Will the Taj collapse in five years?
"Will the Taj Mahal really collapse in five years?" is the question being asked here after a British newspaper published a report saying so. But both the Indian MP and the historian quoted by the daily say it is a false alarm though there are such fears due to the drying of the Yamuna river.
The report in the Daily Mail by James Tapper earlier this week quoted local Bharatiya Janata Party (BJP) MP Ram Shankar Katheria as saying that the foundation of the world famous 17th century mausoleum had been damaged and the wood used in the wells had rotted.
"The Taj could collapse in five years," Katheria is reported to have said. Eminent Mughal historian R. Nath was also quoted.
Archaeological Survey of India (ASI) officials at the Taj Mahal took a look at the rear of the Taj Mahal facing the Yamuna river after the alarm.
"We did not find any signs of stress or cracks," said an ASI official not wanting to be named.
However, Katheria told the media he had only expressed his apprehensions and fears because the river had no water, which was necessary for the good health of the structure.
"I have not given any deadline and some people asked me on phone, so I expressed my view," he said, adding he wasn't even too sure if he had talked to any foreign media.
Nath has on many occasions and in his numerous books on Mughal architecture explained the importance of a ‘full-flowing Yamuna at the rear of the Taj Mahal’. But he too is not categorical on a timeframe.
"A pointless alarm is being created. The water in the Yamuna is necessary to counter-balance horizontally the massive weight of the Taj Mahal. Whether the wood used in the foundation should remain in water or not cannot be commented upon. It is for the experts and the civil engineers to investigate," he said.
Most historians and architects have been expressing fears that a dry river could pose a threat to the Taj Mahal.
"Water in the river is an essential pre-requisite to maintain the massive foundation that supports a complex system of wells, arches and wooden spoked wheels. Dry ambience could fragment and disintegrate the sal wood," a retired ASI official told the media, requesting anonymity.
While many studies and independent investigations have been carried out on the mausoleum, the gardens, the structures flanking the main dome, little work has been done to monitor or assess the damage to the foundation, which is under constant pressure from increasing number of visitors and the dry Yamuna.
In 1987, a Unesco-backed experts committee of B.M. Feilden and P. Beckmann noted with concern that there was remarkably little information about the foundations and the nature of the sub-soil.

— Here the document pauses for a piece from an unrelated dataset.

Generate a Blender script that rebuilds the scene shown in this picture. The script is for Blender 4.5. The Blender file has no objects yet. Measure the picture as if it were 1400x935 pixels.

"In a building of this supreme importance to the world cultural heritage, it is essential to have full knowledge of the foundations and the soil to assess the effect of possible changes in the sub-soil and water regimes such as industrial water extraction and the consequences of seismic activity," the committee's report said.
Many experts have in the past advised drilling of borings to assess the risks to the foundations of the Taj Mahal.
Said a historian requesting anonymity: "Hardly anyone knows the depth of the Taj Mahal's foundations. No one knows the levels of the ground upon which it was built."
ASI officials, however, sound ‘over-confident’ and discount any possibility of damage to the foundations.
Conservationists, on the other hand, want detailed investigation of the inner chambers that have been sealed and the foundation of the Taj Mahal.
Braj Mandal Heritage Conservation Society president Surendra Sharma said: "No systematic investigation has been carried out on the impact of the drying of the Yamuna river which has always been considered an integral part of the Taj Mahal complex."
"One also needs to take into account the increasing weight and pressure from steeply rising number of visitors. From just a hundred a century ago, the daily number has crossed 20,000. On some days it crosses 50,000," he added.
"The polluted water, industrial effluents flowing so dangerously close to the foundation could have had a corrosive effect. The mandarins in the ASI have so thoughtlessly altered the physical layout of the area by developing a park at the rear of the building, further distancing the river by a hundred metres," Sharma said.